Josef Koudelka, photographe de l’invasion soviétique de 1968, fête ses 80 ans
Le photographe franco-tchèque Josef Koudelka fête ses 80 ans ce mercredi. En cette année « en 8 », où l’on commémore les 50 ans de l’écrasement du Printemps de Prague, impossible de ne pas penser aux photographies qui ont rendu célèbre Koudelka à travers le monde : celles de l’invasion soviétique de la Tchécoslovaquie en août 1968 à jamais associées au plus grand des photographes tchèques.
En 2008, à l’occasion des 40 ans de l’invasion soviétique de la Tchécoslovaquie, Josef Koudelka avait publié une monographie intitulée « Invasion », accompagnant une exposition du même nom.
A l’époque, il avait d’ailleurs accepté de se souvenir, pour Radio Prague, de ces journées intenses et dramatiques qui avaient suivi l’entrée des troupes du Pacte de Varsovie dans le pays :
« Je revenais juste d’un voyage en Roumanie où je photographiais les Roms, je suis allé dormir, et au beau milieu de la nuit, vers trois heures, le téléphone a sonné. C’était une de mes amies qui m’a dit : ‘les Russes sont ici !’ J’ai raccroché en pensant à une blague. Mais elle a rappelé trois fois et m’a dit d’ouvrir les fenêtres et d’écouter. Et là, j’ai entendu le bruit régulier des avions. J’ai compris qu’il se passait quelque chose, j’ai pris mes appareils photo et je suis sorti. »De son errance dans les rues de Prague occupée, Josef Koudelka tirera les photographies d’août 1968 les plus belles, par leur tragique et leur sobriété. Hommes et femmes sont au cœur de ses clichés, par leurs regards, leurs gestes, leurs attitudes.
Devenu photographe de la prestigieuse agence Magnum, Josef Koudelka finit par émigrer en France, mais sans jamais avoir eu de réel port d’attache. Sa maison, c’est la route. Un nomadisme voulu qui résulte de son exil et d’une farouche volonté d’indépendance. On écoute encore Josef Koudelka :
« Si vous décidez ou si vous êtes obligé, comme moi qui ai dû partir de Tchécoslovaquie (parce que j’aurais très certainement fini en prison si j’étais resté), il faut absolument se dire : ‘je ne reviendrai plus’. Il faut l’accepter comme un fait.

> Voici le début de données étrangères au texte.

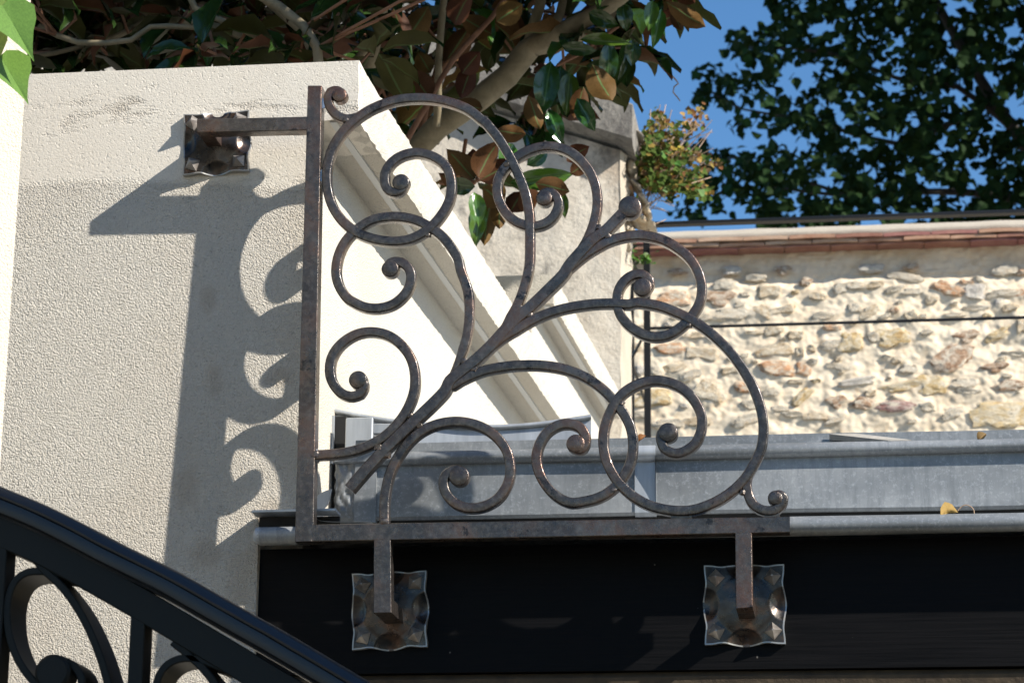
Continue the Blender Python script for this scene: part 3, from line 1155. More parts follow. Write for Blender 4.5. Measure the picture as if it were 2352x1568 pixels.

Il faut accepter que la maison brûle, qu’il faille tout recommencer et reconstruire la maison. Il faut aussi profiter de la possibilité que vous offre l’exil de vous retrouver dans un autre environnement, avec d’autres personnes, qui ne savent pas grand-chose de vous. Vous pouvez commencer quelque chose de nouveau. J’ai fait un livre qui s’appelle Exils, dans lequel l’écrivain polonais Czeslaw Milosz y dit : ‘l’exil détruit, mais s’il ne vous détruit pas, il vous rend plus fort’. »A désormais 80 ans, Josef Koudelka continue d’être un éternel marcheur et observateur du monde qui l’entoure. De ses voyages, il tire désormais des paysages en grands formats. Et si l’humain a physiquement disparu de ses photographies, les traces qu’il laisse sur son environnement, elles, restent. En cherchant à comprendre pourquoi chaque cliché ou presque de Koudelka prend une dimension quasi mythique, on repense aux paroles de la critique d’art Anna Fárová à son propos :
« Je dis toujours que comme certaines personnes ont une ouïe absolue, Josef Koudelka a une vision absolue. C’est un visionnaire absolu. Il voit et dépeint la réalité par son objectif avec une maîtrise absolue. »
Plusieurs expositions consacrées à Josef Koudelka, notamment au Musée national et au Musée des arts appliqués, sont prévues à Prague cette année.